By Michelle Graff

Due to a last-minute scheduling conflict, I was only able to sit in on two full sessions at last week's diamond conference, put together by New York-based Initiatives in Art and Culture.
But it was worth it.
The sessions were interesting and were a nice departure from the countless sessions on sales, inventory and social networking I've attended in the past, where I tend to hear the same things over and over again.
Both of the sessions, coincidentally, included extensive discussion on the Hope Diamond. Here are a few gems (ha, ha) I gleaned from Friday:

  • Harry Winston was the first jeweler to loan pieces to celebrities for the Oscars. Who wore it and when? Actress Jennifer Jones (1919-2009) donned Harry Winston for the 1943 Academy Awards, the year she took home the best actress Oscar for her performance in "The Song of Bernadette."

  • Many historic gems passed through Harry Winston's hands, including the Lesotho diamond in 1967. One of the diamonds cleaved from this monster piece of rough, the 40.42-carat Lesotho III, later came to belong to Jacqueline Kennedy Onassis. It was her engagement ring when she married Greek shipping magnate Aristotle Onassis.

  • For a while the famous 45.52-carat blue Hope Diamond wandered the country as part of a traveling exhibition of outstanding gemstones known as the "Court of Jewels," which toured the nation's major cities between 1949 and 1953. People paid admission to view the Court's jewels, with proceeds going to benefit children stricken with polio.

  • Harry Winston gifted the Hope to the Washington, D.C.-based Smithsonian Institute in 1958. It's still there today, on display in the National Museum of Natural History.

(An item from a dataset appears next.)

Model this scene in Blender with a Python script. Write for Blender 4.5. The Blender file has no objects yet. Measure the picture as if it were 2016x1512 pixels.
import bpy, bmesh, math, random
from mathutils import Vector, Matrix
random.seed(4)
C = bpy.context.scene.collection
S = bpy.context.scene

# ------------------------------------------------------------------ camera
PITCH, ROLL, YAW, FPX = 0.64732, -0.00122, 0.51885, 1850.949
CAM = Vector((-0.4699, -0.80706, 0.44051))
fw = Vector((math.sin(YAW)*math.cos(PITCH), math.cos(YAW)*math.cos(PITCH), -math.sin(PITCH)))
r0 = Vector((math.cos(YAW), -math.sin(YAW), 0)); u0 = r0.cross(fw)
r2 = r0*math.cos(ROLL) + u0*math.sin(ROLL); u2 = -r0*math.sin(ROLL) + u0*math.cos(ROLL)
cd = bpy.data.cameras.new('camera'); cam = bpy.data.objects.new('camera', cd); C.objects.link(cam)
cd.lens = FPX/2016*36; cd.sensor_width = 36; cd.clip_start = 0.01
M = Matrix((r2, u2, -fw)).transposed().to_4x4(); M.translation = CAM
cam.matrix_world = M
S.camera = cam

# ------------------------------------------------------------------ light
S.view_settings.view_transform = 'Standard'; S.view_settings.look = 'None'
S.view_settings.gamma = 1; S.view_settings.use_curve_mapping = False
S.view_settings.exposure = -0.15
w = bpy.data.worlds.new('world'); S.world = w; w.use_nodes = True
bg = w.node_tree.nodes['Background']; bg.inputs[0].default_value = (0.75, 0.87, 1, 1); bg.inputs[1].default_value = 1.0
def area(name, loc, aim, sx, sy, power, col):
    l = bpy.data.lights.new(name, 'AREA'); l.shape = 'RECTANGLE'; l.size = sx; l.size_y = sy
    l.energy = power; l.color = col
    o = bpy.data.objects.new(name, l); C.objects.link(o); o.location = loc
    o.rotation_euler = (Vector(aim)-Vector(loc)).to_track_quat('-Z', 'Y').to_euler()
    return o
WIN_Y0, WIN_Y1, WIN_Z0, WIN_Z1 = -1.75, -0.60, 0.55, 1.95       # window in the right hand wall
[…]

  • It's estimated that more than 150 million people have seen the Hope since it went on display at the museum in the late 1950s.

  • Though it's known that the Hope originated in India, the "where" and "when" are two questions scientists have never been able to answer.

  • Through the use of high-tech computer modeling, the Smithsonian put together a cutting history of the Hope. It is believed that the diamond we know as the Hope was originally a different shape and was part of the French crown jewels.

  • Known as the "French Blue" and cut from a piece of rough called the "Tavernier Blue," the diamond disappeared during the French Revolution (1789-1799) when someone snatched the crown jewels. It resurfaced in England 20 years and two days later, slightly smaller and with an altered shape. (Twenty years is the statute of limitations for war crimes in France, meaning someone waited exactly as long as they had to before getting the stone re-cut and putting it up for sale).

  •  Owners of the Hope have included Henry Philip Hope, a banker, collector of gems and the stone's namesake, and U.S. socialite Evalyn Walsh McLean. Harry Winston acquired McLean's jewels in 1947.